───── Entries ─────

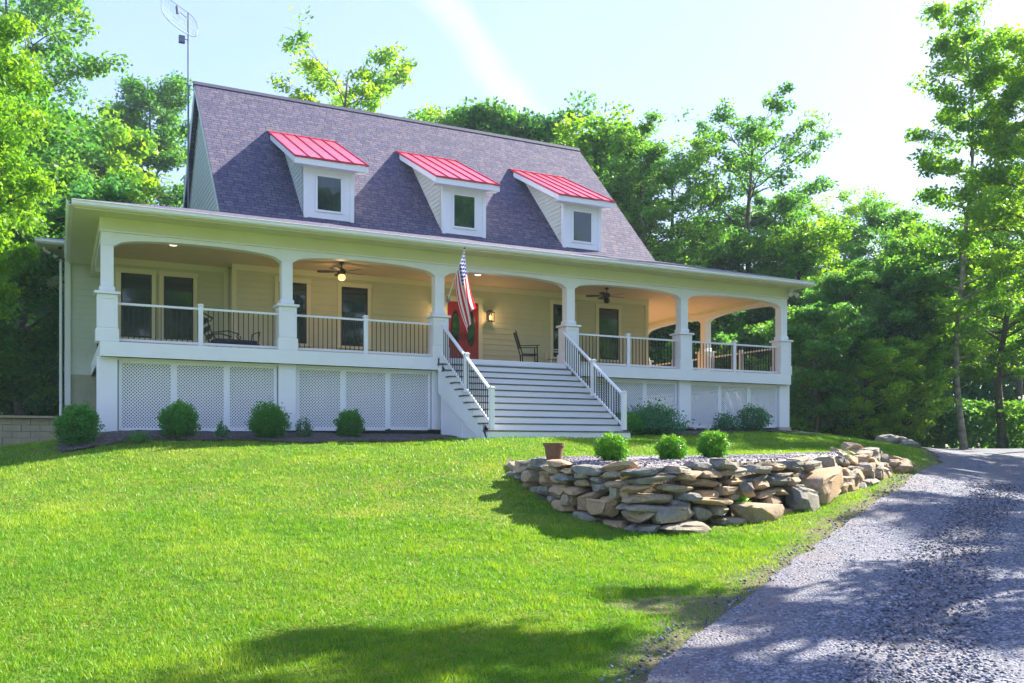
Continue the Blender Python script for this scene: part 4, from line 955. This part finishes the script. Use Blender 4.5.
# ------------------------------------------------------------ foliage
def leaf_quads(P, Nn, size, asp=.6):
    n = len(P); a = rng.normal(size=(n, 3)); a -= (a*Nn).sum(1)[:, None]*Nn; a /= np.linalg.norm(a, axis=1)[:, None]; b = np.cross(Nn, a)
    s = (size*rng.uniform(.6, 1.3, n))[:, None]; k = asp
    V = np.stack([P-a*s, P+b*s*k*.9-a*s*.1, P+a*s, P-b*s*k*.9-a*s*.1], 1).reshape(-1, 3)
    return V, np.arange(n*4).reshape(n, 4)
def randn(n, up=.6):
    v = rng.normal(size=(n, 3)); v[:, 2] = np.abs(v[:, 2])+up; return v/np.linalg.norm(v, axis=1)[:, None]
def tree_arch(seed, Hh, tr, cb, cr, shape='round', nl=26, leaf=.16, per=70, nclump=260, lean=0, clump_r=.75, flat=.55):
    rr = random.Random(seed); wood = MB()
    pts = [Vector((0, 0, -.4))]; n = 12
    for i in range(1, n+1):
        t = i/n; pts.append(Vector((noise.noise((t*2.2, seed, 0))*Hh*.05+lean*t, noise.noise((t*2.2, seed, 5))*Hh*.05, Hh*.94*t)))
    rad = [tr*(1.5 if i == 0 else (1-.93*(i/n))**.85) for i in range(n+1)]
    wood.tube(pts, rad, 10)
    tips = []
    def tp(t): k = t*n; i = min(int(k), n-1); return pts[i].lerp(pts[i+1], k-i)
    def prof(t):
        if shape == 'round': return math.sqrt(max(.05, 1-(2*t-.95)**2))
        if shape == 'tall': return .55+.45*math.sin(t*3.0+.2)
        if shape == 'spread': return .5+.6*t-.65*max(0, t-.72)*2
        return 1
    for i in range(nl):
        t = (i+rr.random())/nl; hz = cb+(1-cb)*.93*t; b0 = tp(min(hz, .99)); ang = i*2.4+rr.uniform(-.5, .5); L = cr*prof(t)*rr.uniform(.65, 1.15)
        up = .25+.55*t; d = Vector((math.cos(ang), math.sin(ang), up)); r0 = max(.02, tr*(1-hz)*.55+.015); p = b0.copy(); pl = [p.copy()]
        m_ = 6
        for j in range(m_):
            d2 = (d+Vector((rr.uniform(-.3, .3), rr.uniform(-.3, .3), rr.uniform(-.2, .25)))).normalized(); p = p+d2*L/m_; pl.append(p.copy())
            if j >= 1:
                for q in range(2):
                    a2 = ang+rr.choice((-1, 1))*rr.uniform(.4, 1.3); l2 = L*rr.uniform(.18, .42)*(1.1-j/m_*.5); e2 = p+Vector((math.cos(a2), math.sin(a2), rr.uniform(-.1, .6)))*l2
                    mid = (p+e2)/2+Vector((0, 0, l2*.08)); wood.tube([p, mid, e2], [r0*.45*(1-j/m_)+.008, r0*.25*(1-j/m_)+.006, .004], 4, False); tips.append(e2); tips.append(mid.lerp(e2, rr.random()))
        wood.tube(pl, [r0*(1-.85*j/m_) for j in range(m_+1)], 6, False); tips.append(p)
    tips = np.array([tuple(t_) for t_ in tips]); 
    if len(tips) > nclump: tips = tips[rng.choice(len(tips), nclump, False)]
    # each tip carries a loose flattened spray of leaves
    cnt = np.maximum(12, (per*rng.uniform(.4, 1.6, len(tips)))).astype(int); C = np.repeat(tips, cnt, 0); sc = np.repeat(rng.uniform(.6, 1.35, len(tips))*clump_r, cnt)[:, None]
    o_ = rng.normal(size=C.shape); o_ /= np.linalg.norm(o_, axis=1)[:, None]; o_ *= rng.random((len(C), 1))**.45; o_[:, 2] *= flat
    P = C+o_*sc; Nn = randn(len(P), .3); V, Fc = leaf_quads(P, Nn, leaf)
    base = np.repeat(rng.uniform(.1, .9, len(tips)), cnt); vy = np.clip(base+rng.normal(size=len(P))*.14, 0, 1)
    wm = bpy.data.meshes.new('trunk'); wm.from_pydata(wood.v, [], wood.f); wm.polygons.foreach_set('use_smooth', np.ones(len(wm.polygons), bool))
    cm_ = npmesh('crown', V, Fc, M['leaf'], vary=('vary', np.repeat(vy, 4)), link=False)
    return wm, cm_
ARCH = {
 'oak': tree_arch(11, 20, .32, .28, 5.2, 'round', 36, .12, 105, 400, clump_r=.85),
 'tall': tree_arch(12, 22, .24, .40, 3.4, 'tall', 38, .11, 95, 360, clump_r=.72),
 'airy': tree_arch(13, 19, .30, .28, 4.6, 'spread', 30, .115, 75, 330, clump_r=.7),
 'dense': tree_arch(14, 17, .28, .12, 4.6, 'round', 42, .125, 125, 430, clump_r=.95),
 'small': tree_arch(15, 9, .12, .08, 3.0, 'round', 34, .115, 90, 320, clump_r=.6),
 'slim': tree_arch(16, 21, .13, .20, 2.5, 'tall', 44, .10, 80, 340, clump_r=.6),
}
matvar = {}
def tree(arch, u, d, sc, rz, leafm, label, name='broadleaf_tree', group='trees of the surrounding wood', bark='bark', sz=None):
    wm, cm_ = ARCH[arch]; x, y = W(u, d)
    t = bpy.data.objects.new(name, None); col.objects.link(t); t.location = (x, y, h1(x, y)); t.rotation_euler[2] = rz; t.scale = (sc, sc, sz or sc); tag(t, label, 'tree', group)
    for nm, me, mt in (('trunk', wm, M[bark]), ('crown', cm_, M[leafm])):
        if not me.materials: me.materials.append(mt)
        o = bpy.data.objects.new(nm, me); col.objects.link(o); o.parent = t
        o.material_slots[0].link = 'OBJECT'; o.material_slots[0].material = mt
    return t
def PX(px, d): return (px-512)/898.5*d
T = [ # px, d, archetype, height, material, label
 (8, 46, 'airy', 26, 'leaf', 'tallest airy tree rising out of the top left corner'),
 (150, 60, 'tall', 26, 'leaf', 'slim tree behind the left roof peak, next to the antenna'),
 (105, 54, 'dense', 20.5, 'leaflime', 'broad bright green tree above the left end of the porch roof'),
 (60, 62, 'oak', 24, 'leaf', 'rounded green tree between the top left tree and the broad bright one'),
 (25, 33, 'dense', 11, 'leafteal', 'dark low tree beside the left wing soffit'),
 (-25, 27, 'dense', 13, 'leaf', 'green tree at left edge behind the block wall'),
 (345, 54, 'airy', 25.0, 'leaflime', 'yellow green airy tree peeking over the ridge between first two dormers'),
 (300, 58, 'tall', 21.5, 'leaf', 'small tree top just left of the airy one above the ridge'),
 (455, 52, 'oak', 20.3, 'leaf', 'tree top above the ridge over the second dormer'),
 (505, 50, 'dense', 19.8, 'leaf', 'dense green tree above the ridge right of the contrail'),
 (555, 51, 'oak', 19.8, 'leaf', 'rounded tree behind the right end of the ridge'),
 (600, 49, 'dense', 18.3, 'leaflime', 'light green tree just beyond the right roof peak'),
 (640, 44, 'tall', 16.2, 'leaf', 'narrow dark tree over the third dormer'),
 (672, 46, 'airy', 16.3, 'leaf', 'green tree between the roof slope and the big airy tree'),
 (752, 50, 'airy', 20.2, 'leaf', 'big spreading airy tree with visible limbs right of the roof'),
 (715, 52, 'dense', 14, 'leaf', 'lower tree left of the big airy tree'),
 (800, 50, 'dense', 13.2, 'leaflime', 'yellowish low tree over the right end of porch roof'),
 (850, 60, 'airy', 18.0, 'leaflime', 'airy olive tree standing right of the big airy tree'),
 (886, 54, 'oak', 15.5, 'leaf', 'rounded tree in the gap before the slender driveway tree'),
 (815, 37, 'small', 6.0, 'leaf', 'green shrubby tree just beyond the right porch corner'),
 (846, 41, 'oak', 8.6, 'leaf', 'green tree behind the boulders at the driveway bend'),
 (880, 42, 'small', 9, 'leaf', 'bushy tree left of the driveway bend'),
 (912, 43, 'oak', 11, 'leaf', 'loose bushy tree behind the driveway end'),
 (965, 38.5, 'slim', 20.5, 'leaflime', 'slender tall tree with pale trunk at driveway edge'),
 (940, 47, 'airy', 13, 'leaflime', 'green tree behind the slender driveway tree'),
 (1003, 44, 'oak', 12.6, 'leaflime', 'green tree right of the slender driveway tree'),
 (1040, 36, 'tall', 17.5, 'leaflime', 'tall yellow green tree at right edge'),
 (1010, 52, 'tall', 17, 'leaf', 'tall tree behind the yellow green tree at right edge'),
 (1130, 33, 'oak', 13, 'leaflime', 'yellow green tree just outside right edge by the driveway'),
 (775, 52, 'tall', 15.5, 'leaf', 'green tree seen through the right end of the porch'),
 (865, 37.5, 'small', 4.6, 'leaflime', 'lime green sapling added to lighten the dark wood behind the boulders at the bend'),  # added saplings start here, pale leaves to lighten the dark wood base
 (905, 39.5, 'small', 5.2, 'leaflime', 'lime green young tree added to lighten the dark wood left of the slender tree'),
 (832, 38.5, 'small', 5.0, 'leaf', 'green sapling added to lighten the dark wood right of the porch corner'),
 (728, 50, 'small', 9, 'leaf', 'low green tree seen through the porch arch'),
 (690, 44, 'small', 8.5, 'leaf', 'low green tree seen through the side arch'),
]
base_h = {'oak': 20, 'tall': 22, 'airy': 20, 'dense': 17, 'small': 9, 'slim': 21}
for k, (px, d, a, hh, lm, lab) in enumerate(T):
    s = hh/base_h[a]; w = s*(1.0 if hh > 14 else 1.1)
    tree(a, PX(px, d), d, w, k*1.37, lm, lab, bark='barkpale' if px == 965 else 'bark', sz=s)
tree('oak', -12.6, 20.5, .45, 1, 'leaflime', 'sunlit yellow green maple at left edge in front of the wing', sz=.55)
# woods behind the photographer and right of the drive, seen as reflections and as shade
for k, (u, d, a, s, sz, lab) in enumerate([(11.4, 14.0, 'airy', .70, .84, 'airy young tree shading the near driveway, outside right edge'), (20.5, 23.5, 'oak', .60, .58, 'small oak shading the middle of the driveway, outside right edge'),
        (17.5, 9.5, 'tall', .62, .62, 'tall tree beside the near driveway, outside right edge'), (26, 31, 'oak', .62, .6, 'oak beside the far driveway, outside right edge'), (17.8, 18.8, 'airy', .5, .5, 'small airy tree between the driveway oaks'), (21, 15.5, 'airy', .6, .6, 'airy tree behind the airy young tree')]):
    tree(a, u, d, s, k*2.1, 'leaf', lab, sz=sz)
for k in range(11):
    X_ = -16+k*7.5; Y_ = -54-(k*37 % 11); dx, dy = X_-CAM.x, Y_-CAM.y
    tree(['oak', 'dense', 'tall', 'dense'][k % 4], dx*RT.x+dy*RT.y, dx*FW.x+dy*FW.y, 1.65 if 10 < X_ < 45 else 1.15, k*1.9, 'leaf', 'tree across the lawn behind the photographer, mirrored in the windows', group='trees behind the photographer')
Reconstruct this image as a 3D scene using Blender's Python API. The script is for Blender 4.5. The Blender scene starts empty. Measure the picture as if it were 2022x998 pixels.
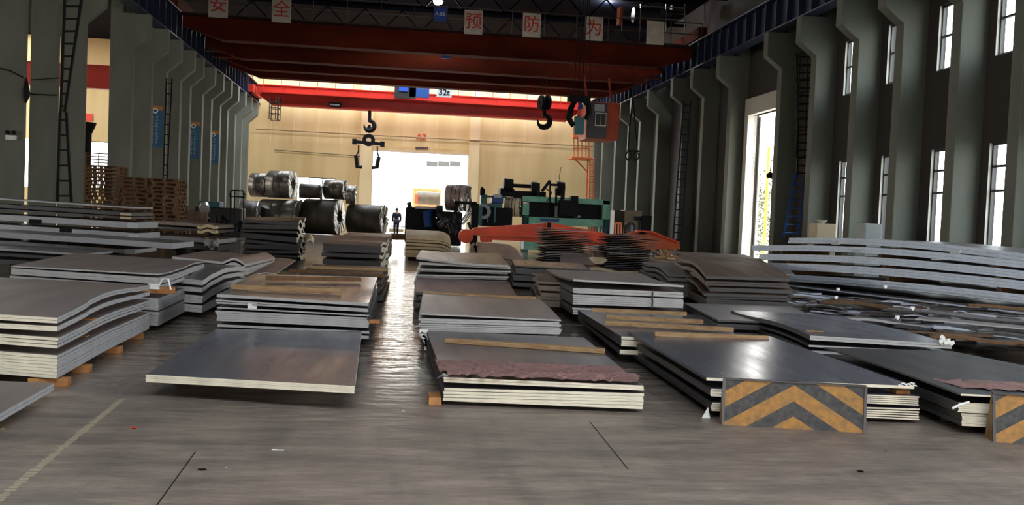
import bpy, bmesh, math, random
from mathutils import Vector, Matrix
random.seed(7)
S = bpy.context.scene
COL = S.collection
PI = math.pi

# ------------------------------------------------------------------ camera
FPX, CX, CY, EYE = 1850.0, 1011.0, 499.0, 1.5
YAW, PITCH, ROLL = math.radians(7.207), math.radians(2.144), math.radians(2.4)
fwd = Vector((math.sin(YAW)*math.cos(PITCH), math.cos(YAW)*math.cos(PITCH), -math.sin(PITCH)))
rt0 = Vector((math.cos(YAW), -math.sin(YAW), 0))
up0 = rt0.cross(fwd)
RT = rt0*math.cos(ROLL) + up0*math.sin(ROLL)
UP = up0*math.cos(ROLL) - rt0*math.sin(ROLL)
cam_data = bpy.data.cameras.new('camera')
cam_data.sensor_width = 36.0
cam_data.lens = 36.0*FPX/2022.0
cam_data.clip_end = 500
cam = bpy.data.objects.new('camera', cam_data)
COL.objects.link(cam)
m = Matrix((RT, UP, -fwd)).transposed().to_4x4()
m.translation = (0, 0, EYE)
cam.matrix_world = m
S.camera = cam

def ray(px, py):
    return RT*((px-CX)/FPX) - UP*((py-CY)/FPX) + fwd
def G(px, py, z=0.0):          # a point of the level z seen at a pixel
    d = ray(px, py); t = (z-EYE)/d.z
    return Vector((0, 0, EYE)) + d*t
def P(px, py, Y):              # a point of the cross-section Y of the hall
    d = ray(px, py); return Vector((0, 0, EYE)) + d*(Y/d.y)
def PX(px, py, X):             # a point of a long wall X
    d = ray(px, py); return Vector((0, 0, EYE)) + d*(X/d.x)

# ------------------------------------------------------------------ light and view
S.view_settings.view_transform = 'Standard'
S.view_settings.look = 'None'
S.view_settings.gamma = 1.0
S.view_settings.use_curve_mapping = False
S.view_settings.exposure = 0.5
S.cycles.use_denoising = True
S.cycles.max_bounces = 8
S.cycles.diffuse_bounces = 4
S.cycles.glossy_bounces = 4
S.cycles.transparent_max_bounces = 12
S.cycles.caustics_reflective = False
S.cycles.caustics_refractive = False
S.cycles.sample_clamp_indirect = 6.0

w = bpy.data.worlds.new('sky'); S.world = w; w.use_nodes = True
nt = w.node_tree; nt.nodes.clear()
out = nt.nodes.new('ShaderNodeOutputWorld'); bg = nt.nodes.new('ShaderNodeBackground')
tc = nt.nodes.new('ShaderNodeTexCoord'); sep = nt.nodes.new('ShaderNodeSeparateXYZ'); rmp = nt.nodes.new('ShaderNodeValToRGB')
rmp.color_ramp.elements[0].position = 0.0; rmp.color_ramp.elements[0].color = (1.0, .95, .86, 1)
rmp.color_ramp.elements[1].position = 0.5; rmp.color_ramp.elements[1].color = (.84, .92, 1.0, 1)
nt.links.new(tc.outputs['Generated'], sep.inputs[0]); nt.links.new(sep.outputs['Z'], rmp.inputs[0])
nt.links.new(rmp.outputs[0], bg.inputs['Color']); bg.inputs['Strength'].default_value = 7.0
nt.links.new(bg.outputs[0], out.inputs[0])

def portal(loc, rot, sx, sy):
    d = bpy.data.lights.new('daylight_portal', 'AREA'); d.shape = 'RECTANGLE'; d.size = sx; d.size_y = sy
    d.cycles.is_portal = True
    o = bpy.data.objects.new('daylight_portal', d); o.location = loc; o.rotation_euler = rot; COL.objects.link(o)

# ------------------------------------------------------------------ materials
def mat(name, color, rough=.6, metal=0.0, noise=None, bump=None, emit=None, spec=None, rmix=None):
    """noise=(scale, (r,g,b), stretch) mixes a second colour; bump=(scale, strength, stretch)"""
    M = bpy.data.materials.new(name); M.use_nodes = True
    n = M.node_tree; b = n.nodes['Principled BSDF']
    b.inputs['Base Color'].default_value = (*color, 1)
    b.inputs['Roughness'].default_value = rough; b.inputs['Metallic'].default_value = metal
    if spec is not None: b.inputs['Specular IOR Level'].default_value = spec
    if emit: b.inputs['Emission Color'].default_value = (*emit[0], 1); b.inputs['Emission Strength'].default_value = emit[1]
    def nz(scale, stretch, detail=6):
        t = n.nodes.new('ShaderNodeTexCoord'); mp = n.nodes.new('ShaderNodeMapping'); x = n.nodes.new('ShaderNodeTexNoise')
        mp.inputs['Scale'].default_value = stretch; x.inputs['Scale'].default_value = scale; x.inputs['Detail'].default_value = detail
        n.links.new(t.outputs['Object'], mp.inputs[0]); n.links.new(mp.outputs[0], x.inputs[0]); return x
    if noise:
        x = nz(noise[0], noise[2] if len(noise) > 2 else (1, 1, 1))
        r = n.nodes.new('ShaderNodeValToRGB'); r.color_ramp.elements[0].position = .38; r.color_ramp.elements[1].position = .66
        r.color_ramp.elements[0].color = (*color, 1); r.color_ramp.elements[1].color = (*noise[1], 1)
        n.links.new(x.outputs[0], r.inputs[0]); n.links.new(r.outputs[0], b.inputs['Base Color'])
        if rmix:
            mr = n.nodes.new('ShaderNodeMapRange'); mr.inputs[1].default_value = .35; mr.inputs[2].default_value = .65
            mr.inputs[3].default_value = rmix[0]; mr.inputs[4].default_value = rmix[1]
            n.links.new(x.outputs[0], mr.inputs[0]); n.links.new(mr.outputs[0], b.inputs['Roughness'])
    if bump:
        x = nz(bump[0], bump[2] if len(bump) > 2 else (1, 1, 1)); bp = n.nodes.new('ShaderNodeBump')
        bp.inputs['Strength'].default_value = bump[1]; bp.inputs['Distance'].default_value = .02
        n.links.new(x.outputs[0], bp.inputs['Height']); n.links.new(bp.outputs[0], b.inputs['Normal'])
    return M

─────

Your goal: Leaving out the pictures, extract the stretch from the line holding "Reconstruct this image" through the line holding "S.camera = cam", word for word.

The result:
Reconstruct this image as a 3D scene using Blender's Python API. The script is for Blender 4.5. The Blender scene starts empty. Measure the picture as if it were 2022x998 pixels.
import bpy, bmesh, math, random
from mathutils import Vector, Matrix
random.seed(7)
S = bpy.context.scene
COL = S.collection
PI = math.pi

# ------------------------------------------------------------------ camera
FPX, CX, CY, EYE = 1850.0, 1011.0, 499.0, 1.5
YAW, PITCH, ROLL = math.radians(7.207), math.radians(2.144), math.radians(2.4)
fwd = Vector((math.sin(YAW)*math.cos(PITCH), math.cos(YAW)*math.cos(PITCH), -math.sin(PITCH)))
rt0 = Vector((math.cos(YAW), -math.sin(YAW), 0))
up0 = rt0.cross(fwd)
RT = rt0*math.cos(ROLL) + up0*math.sin(ROLL)
UP = up0*math.cos(ROLL) - rt0*math.sin(ROLL)
cam_data = bpy.data.cameras.new('camera')
cam_data.sensor_width = 36.0
cam_data.lens = 36.0*FPX/2022.0
cam_data.clip_end = 500
cam = bpy.data.objects.new('camera', cam_data)
COL.objects.link(cam)
m = Matrix((RT, UP, -fwd)).transposed().to_4x4()
m.translation = (0, 0, EYE)
cam.matrix_world = m
S.camera = cam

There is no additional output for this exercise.